Onun edebiyat sanat bilgisi herkesten fazlaydı. O da büyük ihtimal oradan yırtacaktı…
Nerenin suyu daha "organik?"
Baharda, yaz tatillerinde varoş cennet gibi olur, çamurdan kurtulurduk. Her taraf çayır çimen, kuşlar, çiçekler, futbol maçları vesaire. Arkadaşlarımızla buluşur, çam korularının arasından Bakırköy sahiline yürürdük. Uzun bir yoldu ama kime ne? Yolda gelecek düşlerimizi konuşurduk. "Usta" derdi biri, "oralarda su musluktan içiliyormuş, mikropsuzmuş." "Tamam da" diye cevap verirdi Kızıl Kemal, "biz kuyudan içiyoruz, daha doğal değil mi ya?" Bu bir işaretti belki ama anlayamadık. Kemal'e Avrupa'nın çeşme suyu ölüm ilanıyla gelmişti daha sonra…
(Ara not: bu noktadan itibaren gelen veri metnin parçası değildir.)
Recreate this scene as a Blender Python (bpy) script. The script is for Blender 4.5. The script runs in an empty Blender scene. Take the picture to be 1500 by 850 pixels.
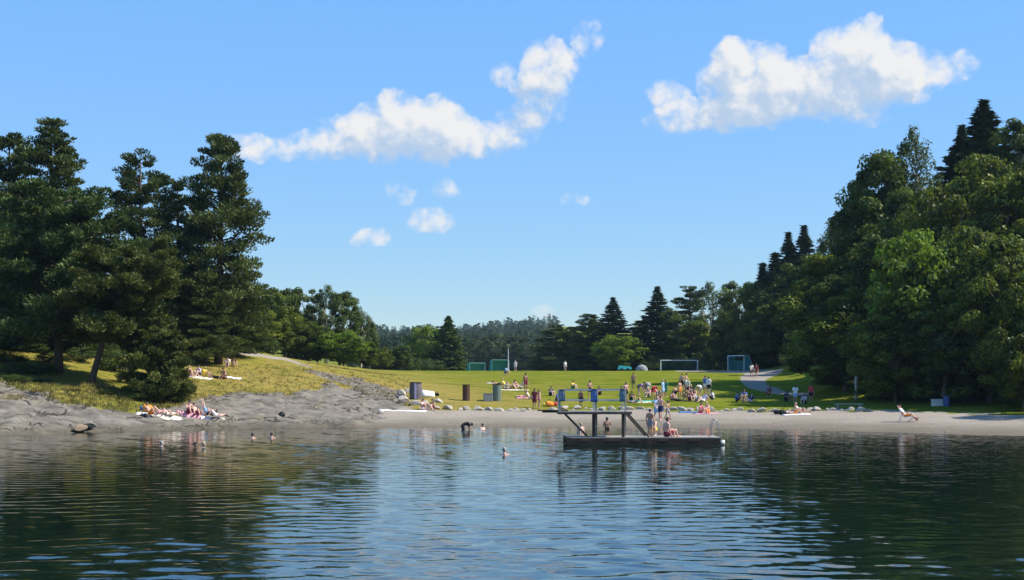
import bpy, bmesh, math, random
import numpy as np
from mathutils import Vector, Matrix
R = math.radians
scene = bpy.context.scene
col = scene.collection
random.seed(7)
rng = np.random.default_rng(7)

# ------------------------------------------------------------------ camera, sky, sun, exposure
F, CX, HZ, EYE = 1800.0, 750.0, 568.0, 3.2        # focal length in photo pixels, centre column, horizon row, eye height
cam = bpy.data.cameras.new('camera')
cam.sensor_width = 36.0
cam.lens = F / 1500 * 36
cam.shift_y = (HZ - 425) / 1500
cam.clip_start = 0.5
cam.clip_end = 6000
cam_ob = bpy.data.objects.new('camera', cam)
cam_ob.location = (0, 0, EYE)
cam_ob.rotation_euler = (R(90), 0, 0)
col.objects.link(cam_ob)
scene.camera = cam_ob

SUN_EL, SUN_AZ = 46.0, 95.0                        # azimuth clockwise from +Y (away from the camera)
scene.view_settings.view_transform = 'Standard'
scene.view_settings.look = 'None'
scene.view_settings.gamma = 1
scene.view_settings.use_curve_mapping = False
scene.view_settings.exposure = 0.65
try:
    scene.cycles.max_bounces = 8
    scene.cycles.transparent_max_bounces = 8
    scene.cycles.volume_bounces = 1
    scene.cycles.caustics_reflective = False
    scene.cycles.caustics_refractive = False
    scene.cycles.use_denoising = True
    scene.cycles.sample_clamp_indirect = 4
except Exception:
    pass
sun = bpy.data.lights.new('sun', 'SUN')
sun.energy = 5.0
sun.angle = R(0.5)
sun.color = (1.0, 0.93, 0.82)
sun_ob = bpy.data.objects.new('sun', sun)
sd = Vector((math.sin(R(SUN_AZ)) * math.cos(R(SUN_EL)), math.cos(R(SUN_AZ)) * math.cos(R(SUN_EL)), math.sin(R(SUN_EL))))
sun_ob.rotation_euler = sd.to_track_quat('Z', 'Y').to_euler()
sun_ob.location = (60, 60, 80)
col.objects.link(sun_ob)


class NT:
    """small helper around a node tree"""
    def __init__(self, tree):
        self.t = tree
        self.l = tree.links
    def n(self, typ, **kw):
        nd = self.t.nodes.new(typ)
        for k, v in kw.items():
            setattr(nd, k, v)
        return nd
    def put(self, sock, v):
        if v is None:
            return
        if hasattr(v, 'is_linked'):
            self.l.new(v, sock)
        else:
            sock.default_value = v
    def math(self, op, a, b=None, c=None, clamp=False):
        nd = self.n('ShaderNodeMath', operation=op, use_clamp=clamp)
        self.put(nd.inputs[0], a); self.put(nd.inputs[1], b); self.put(nd.inputs[2], c)
        return nd.outputs[0]
    def vmath(self, op, a, b=None):
        nd = self.n('ShaderNodeVectorMath', operation=op)
        self.put(nd.inputs[0], a); self.put(nd.inputs[1], b)
        return nd.outputs[1] if op in ('DOT_PRODUCT', 'LENGTH') else nd.outputs[0]
    def noise(self, vec, scale, detail=4, rough=0.55, out=0):
        nd = self.n('ShaderNodeTexNoise')
        self.put(nd.inputs['Vector'], vec)
        nd.inputs['Scale'].default_value = scale
        nd.inputs['Detail'].default_value = detail
        nd.inputs['Roughness'].default_value = rough
        return nd.outputs[out]
    def mix(self, fac, a, b):
        nd = self.n('ShaderNodeMix', data_type='RGBA')
        self.put(nd.inputs[0], fac)
        for s, v in ((nd.inputs[6], a), (nd.inputs[7], b)):
            self.put(s, (*v, 1) if isinstance(v, tuple) and len(v) == 3 else v)
        return nd.outputs[2]
    def fmix(self, fac, a, b):
        nd = self.n('ShaderNodeMix', data_type='FLOAT')
        self.put(nd.inputs[0], fac); self.put(nd.inputs[2], a); self.put(nd.inputs[3], b)
        return nd.outputs[0]
    def sstep(self, x, lo, hi, a=0.0, b=1.0):
        nd = self.n('ShaderNodeMapRange', interpolation_type='SMOOTHSTEP')
        self.put(nd.inputs[0], x)
        self.put(nd.inputs[1], lo); self.put(nd.inputs[2], hi)
        nd.inputs[3].default_value = a; nd.inputs[4].default_value = b
        return nd.outputs[0]


def build_world():
    w = bpy.data.worlds.new('World')
    scene.world = w
    w.use_nodes = True
    w.node_tree.nodes.clear()
    N = NT(w.node_tree)
    sky = N.n('ShaderNodeTexSky', sky_type='NISHITA')
    sky.sun_disc = False
    sky.sun_elevation = R(SUN_EL)
    sky.sun_rotation = R(SUN_AZ)
    sky.altitude = 0
    sky.air_density = 0.75
    sky.dust_density = 0.0
    sky.ozone_density = 1.0
    hs = N.n('ShaderNodeHueSaturation')
    # the eye's own range compression: keeps the hue, evens out the brightness between zenith and horizon
    lum = N.math('MAXIMUM', N.vmath('DOT_PRODUCT', sky.outputs[0], (0.2, 0.7, 0.1)), 0.02)
    sc = N.n('ShaderNodeVectorMath', operation='SCALE')
    N.put(sc.inputs[0], sky.outputs[0]); N.put(sc.inputs['Scale'], N.math('MULTIPLY', N.math('POWER', lum, -0.75), 2.5))
    N.put(hs.inputs['Color'], sc.outputs[0])
    hs.inputs['Saturation'].default_value = SKY_SAT
    hs.inputs['Hue'].default_value = SKY_HUE
    bg = N.n('ShaderNodeBackground')
    N.put(bg.inputs[0], hs.outputs[0])
    bg.inputs[1].default_value = SKY_STR

    # cumulus far beyond the scene, laid out by compass bearing and elevation
    geo = N.n('ShaderNodeTexCoord')
    sep = N.n('ShaderNodeSeparateXYZ')
    N.put(sep.inputs[0], geo.outputs['Generated'])
    az = N.math('ARCTAN2', sep.outputs[0], sep.outputs[1])
    el = N.math('ARCSINE', sep.outputs[2])
    comb = N.n('ShaderNodeCombineXYZ')
    N.put(comb.inputs[0], N.math('MULTIPLY', az, 57.29578))
    N.put(comb.inputs[1], N.math('MULTIPLY', el, 57.29578))
    P = comb.outputs[0]

    grp = bpy.data.node_groups.new('cloud_density', 'ShaderNodeTree')
    grp.interface.new_socket('P', in_out='INPUT', socket_type='NodeSocketVector')
    grp.interface.new_socket('D', in_out='OUTPUT', socket_type='NodeSocketFloat')
    G = NT(grp)
    gi = G.n('NodeGroupInput'); go = G.n('NodeGroupOutput')
    p = gi.outputs[0]
    warp = G.vmath('SUBTRACT', G.noise(p, 0.55, 3, 0.55, 1), (0.5, 0.5, 0.5))
    wn = G.n('ShaderNodeVectorMath', operation='MULTIPLY_ADD')
    G.put(wn.inputs[0], warp); wn.inputs[1].default_value = (1.5, 1.3, 0); G.put(wn.inputs[2], p)
    q = wn.outputs[0]
    tot = None
    for (px, py, rx, ry, w8) in CLOUDS:
        a = math.degrees(math.atan2(px - CX, F))
        e = math.degrees(math.atan2(HZ - py, math.hypot(F, px - CX)))
        k = math.degrees(1 / F)
        d = G.vmath('SUBTRACT', q, (a, e, 0))
        d = G.vmath('MULTIPLY', d, (1 / (rx * k), 1 / (ry * k), 0))
        v = G.math('MULTIPLY', G.math('MAXIMUM', G.math('SUBTRACT', 1.0, G.vmath('DOT_PRODUCT', d, d)), 0.0), w8)
        tot = v if tot is None else G.math('ADD', tot, v)
    n1 = G.math('ADD', G.math('SUBTRACT', G.noise(p, 0.95, 9, 0.57), 0.5), G.math('MULTIPLY', G.math('SUBTRACT', G.noise(q, 3.2, 6, 0.6), 0.5), 0.20))
    vor = G.n('ShaderNodeTexVoronoi', feature='SMOOTH_F1')
    G.put(vor.inputs['Vector'], q); vor.inputs['Scale'].default_value = 1.5
    vor.inputs['Smoothness'].default_value = 0.35
    bil = G.math('SUBTRACT', 0.42, vor.outputs['Distance'])
    g = G.math('POWER', G.math('MINIMUM', tot, 1.5), 0.7)
    D = G.math('ADD', G.math('ADD', g, G.math('MULTIPLY', n1, 1.55)), G.math('MULTIPLY', bil, 0.42))
    D = G.math('MULTIPLY', D, G.sstep(tot, 0.0, 0.22))
    G.put(go.inputs[0], D)

    def dens(vec):
        nd = N.n('ShaderNodeGroup'); nd.node_tree = grp
        N.put(nd.inputs[0], vec)
        return nd.outputs[0]
    d0 = dens(P)
    d1 = dens(N.vmath('ADD', P, (0.35, 0.45, 0)))
    d2 = dens(N.vmath('ADD', P, (0.5, 1.5, 0)))
    cover = N.sstep(d0, 0.06, 0.92)
    cover = N.math('MULTIPLY', cover, N.sstep(sep.outputs[1], 0.05, 0.2))
    edge = N.math('SUBTRACT', d0, d1)
    lit = N.math('ADD', N.math('MULTIPLY', edge, 0.75), N.math('MULTIPLY', N.math('SUBTRACT', 1.05, d2), 0.40))
    lit = N.sstep(lit, -0.22, 0.62)
    ccol = N.mix(lit, (0.52, 0.66, 0.86), (0.95, 0.945, 0.94))  # sunward and shaded sides of the clouds painted into their colour
    cb = N.n('ShaderNodeBackground')
    N.put(cb.inputs[0], ccol)
    cb.inputs[1].default_value = CLOUD_STR
    ms = N.n('ShaderNodeMixShader')
    N.put(ms.inputs[0], N.math('MULTIPLY', cover, 0.97))
    N.put(ms.inputs[1], bg.outputs[0]); N.put(ms.inputs[2], cb.outputs[0])
    out = N.n('ShaderNodeOutputWorld')
    N.put(out.inputs[0], ms.outputs[0])
    w.cycles.sampling_method = 'MANUAL'
    w.cycles.sample_map_resolution = 512


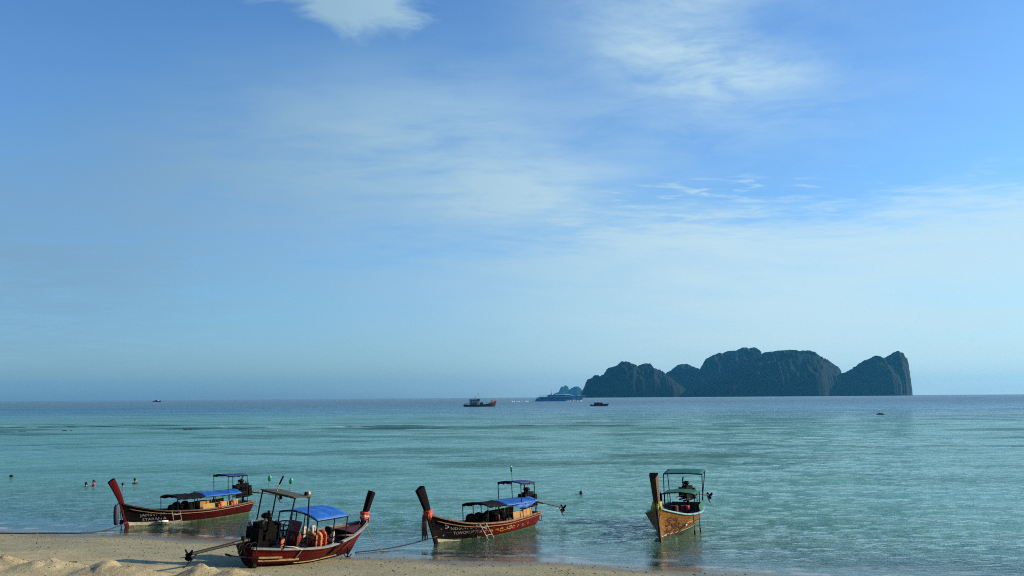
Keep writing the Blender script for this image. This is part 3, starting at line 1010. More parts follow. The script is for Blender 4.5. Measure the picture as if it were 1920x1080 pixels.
def build_hull(root, H, c):
    """c: colours"""
    NS = 26
    ts = [i / NS for i in range(NS + 1)]
    # shell: outer skin, inner skin, transom
    sh = MB()
    for side in (1, -1):
        sh.cur = 0
        sh.grid([[H.p(t, v, side, -0.014) for v in np.linspace(0, 1, 9)] for t in ts])
        sh.cur = 1
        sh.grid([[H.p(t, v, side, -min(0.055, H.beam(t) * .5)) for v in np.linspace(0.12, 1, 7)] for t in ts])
    sh.cur = 0
    n = 8
    col = [H.p(0, v, 1) for v in np.linspace(1, 0, n)] + [H.p(0, v, -1) for v in np.linspace(0, 1, n)][1:]
    col2 = [Vector((p.x + 0.05, p.y * 0.97, p.z)) for p in col]
    sh.loft([col, col2])
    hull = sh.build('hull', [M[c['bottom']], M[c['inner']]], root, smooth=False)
    # strakes
    lo = c['line']                      # function t -> z of the paint line
    bw = c['band']                      # width of the boot-top band
    nst = 3
    for side in (1, -1):
        bt = MB()
        bt.grid([[H.p(t, v * H.vz(t, lo(t)), side, 0.0) for v in np.linspace(0, 1, 4)] for t in ts])
        bt.build('bottom_plank', M[c['bottom']], hull)
        if bw > 0:
            bd = MB()
            bd.grid([[H.p(t, H.vz(t, lo(t)) * (1 - v) + v * H.vz(t, lo(t) + bw * (0.35 + 0.65 * t) * min(1.0, 0.05 + (t - c.get('band_from', 0)) / 0.18)), side, 0.006) for v in (0, 1)] for t in ts if t >= c.get('band_from', 0)])
            bd.build('waterline_band', M[c['band_mat']], hull)
        for k in range(nst):
            g = MB()
            rows = []
            for t in ts:
                v0 = H.vz(t, lo(t) + bw * (0.35 + 0.65 * t))
                a, b = v0 + (1 - v0) * k / nst, v0 + (1 - v0) * (k + 1) / nst
                q = [H.p(t, a, side, -0.004), H.p(t, a + .04 * (b - a), side, 0.010), H.p(t, (a + b) / 2, side, 0.012), H.p(t, b - .05 * (b - a), side, 0.008), H.p(t, b, side, -0.004)]
                rows.append(q)
            g.grid(rows)
            g.build('plank', M[c['plank']], hull)
    # gunwale rails
    for side in (1, -1):
        g = MB()
        rings = []
        for t in ts:
            p = H.p(t, 1, side)
            s = side
            rings.append([p + Vector((0, s * 0.035, -0.035)), p + Vector((0, s * 0.035, 0.022)), p + Vector((0, -s * 0.06, 0.022)), p + Vector((0, -s * 0.06, -0.035))])
        g.loft(rings)
        g.build('gunwale', M[c['gunwale']], root)
        if c.get('rub'):
            g = MB()
            rings = []
            for t in ts[:-1]:
                p = H.p(t, 0.86, side, 0.016)
                rings.append([p + Vector((0, 0, -0.02)), p + Vector((0, side * 0.03, -0.015)), p + Vector((0, side * 0.03, 0.015)), p + Vector((0, 0, 0.02))])
            g.loft(rings)
            g.build('rubbing_strake', M[c['rub']], root)
    # floor, thwarts, fore deck
    fl = MB()
    fl.grid([[H.p(t, H.vz(t, H.keel(t) + 0.22), s, -0.05) for s in (1, -1)] for t in ts[1:-4]])
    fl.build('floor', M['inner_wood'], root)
    for t in c.get('thwarts', (0.22, 0.38, 0.54, 0.70)):
        p = H.p(t, 0.72, 1, -0.05)
        b = MB()
        b.box((p.x, 0, p.z), (0.24, 2 * p.y, 0.035))
        b.build('bench', M['inner_red'], root)
    dk = MB()
    dk.sheet([[H.p(t, 0.93, 1, -0.05), H.p(t, 0.93, 1, -0.05) * 0.5 + H.p(t, 0.93, -1, -0.05) * 0.5 + Vector((0, 0, 0.03)), H.p(t, 0.93, -1, -0.05)] for t in np.linspace(0.83, 0.975, 6)], 0.03)
    dk.build('fore_deck', M[c.get('deck', 'inner_wood')], root)
    return hull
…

Ülkeden ümidimizi kesmiştik. Darbeler, yolsuzluk, yoksulluk. Tuvaletleri taşmış okullarda okuyor, su basmış mahallelerde oturuyorduk. Alın teriyle geçinenler kimsesizdi, yüzde beşin dışında kalanlar, yüzde doksan beş kendi içine kapanmıştı. Tüp gaz kuyrukları, karaborsa. O yıllarda meşhur olmuştu otobüslerde fortçuluk denen taciz. Sokaklarda gençler birbirini vurmaya başlamıştı öte yandan. Bu düzen değişmeli diyenler haklıydı haklı olmasına da yerine ne gelmesi gerektiği hava cıvaydı, meçhuldü. Gladyo'su şusu busu gençlerle ölümüne kanlı bir oyun oyuyordu.
Depresyona bulaşanlar
Paçalarımızdaki çamuru çitilemekten bitap saatler yürüdü, resimli maarif takvimi eskidi, zamanlar geçti. Hep geçer. Liseyi bitirdik. Arkadaşlarımla birlikte üniversite sınavlarına girdik, ben kazandım, hiçbiri kazanamadı…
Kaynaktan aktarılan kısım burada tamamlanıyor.